Due opere del 1980 e la transizione tra forma e spirito

Introduzione.
Nel 1980, in un momento di silenziosa trasformazione, ho realizzato due tele che segnano l’inizio di una nuova fase della mia ricerca. Non si tratta solo di pittura, ma di ascolto. Di una tensione che si insinua tra la forma e ciò che la forma non può dire. Queste opere sono soglie: tra il visibile e l’invisibile, tra la materia e il respiro. Le presento oggi come testimonianza di quel passaggio, che ha poi condotto alla polimaterica e oltre.


Tra forma e spirito: la soglia della ricerca

Nel cammino dell’arte, ci sono momenti in cui la forma non basta più. Non perché sia esaurita, ma perché ha detto tutto ciò che poteva dire nel linguaggio del visibile. È allora che l’artista si trova davanti a una soglia: quella che separa il tangibile dall’invisibile, la materia dal respiro, il gesto dalla rivelazione.

Nel 1980, questa soglia ha cominciato a delinearsi nel mio lavoro. Le due tele di quell’anno – Volto nell’etere e Occhi chiusi, fiore rosso – sono testimonianza di un passaggio.


Volto nell’etere

Un volto umano emerge da uno sfondo nebuloso, quasi liquido, dove i confini tra carne e colore si dissolvono. L’occhio visibile non guarda, ma suggerisce. Il volto non è più ritratto, ma presenza. Il colore non descrive, ma evoca. È il momento in cui la forma si fa porosa, e lo spirito comincia a filtrare.

Occhi chiusi, fiore rosso

Un volto in ombra, con gli occhi chiusi, circondato da forme organiche e petali. Al centro, un punto rosso: un naso di clown? un fiore, o forse una ferita? catalizza l’attenzione. Qui il silenzio è protagonista. La pittura non grida, ma medita. Il dolore e la bellezza si sfiorano, come in una preghiera muta.

Questa transizione non è una fuga dalla tecnica, ma un suo superamento. È il riconoscimento che la materia può essere memoria, ma anche sogno. Che il segno può essere testimonianza, ma anche invocazione. Che l’opera non è solo oggetto, ma soglia: tra ciò che è stato e ciò che ancora non è.

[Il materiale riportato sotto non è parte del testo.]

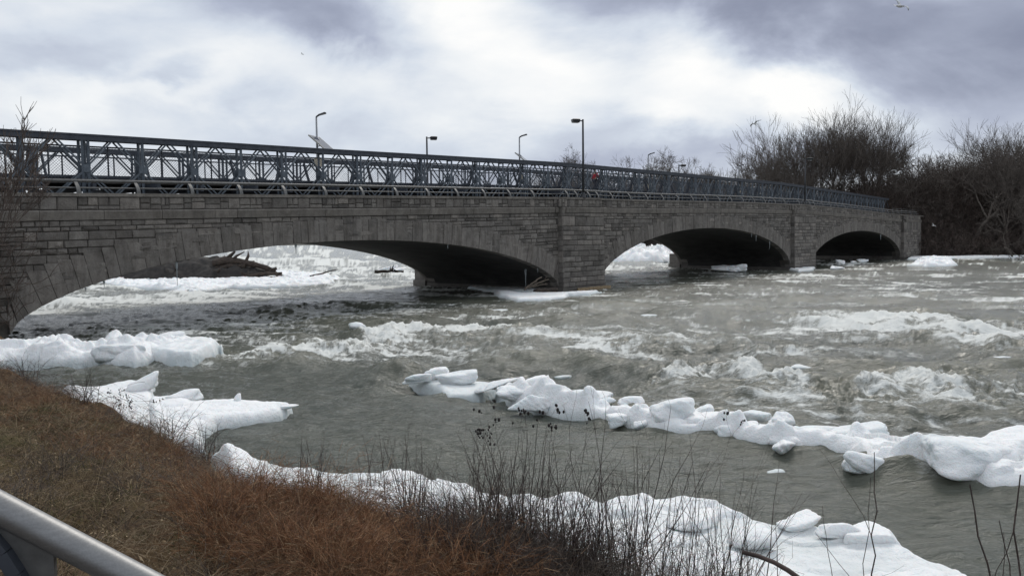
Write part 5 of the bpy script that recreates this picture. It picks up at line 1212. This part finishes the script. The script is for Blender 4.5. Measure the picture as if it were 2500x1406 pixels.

La ricerca tra forma e spirito non è lineare. È fatta di esitazioni, di ritorni, di frammenti. È una danza tra il visibile e l’invisibile, dove ogni passo è anche una domanda. In quegli anni, ho cominciato a interrogare la superficie: non più come spazio da riempire, ma come pelle da ascoltare. Le crepe, le dissolvenze, le ombre – tutto diventava linguaggio.

Questa tensione ha poi trovato corpo nella polimaterica, dove la materia stessa diventa protagonista. 

 E già nel 1980, il desiderio di oltrepassare la forma era presente. Non per negarla, ma per attraversarla. Per cercare, dentro il volto, il respiro. Dentro il colore, il silenzio. Dentro l’opera, la voce che non si vede.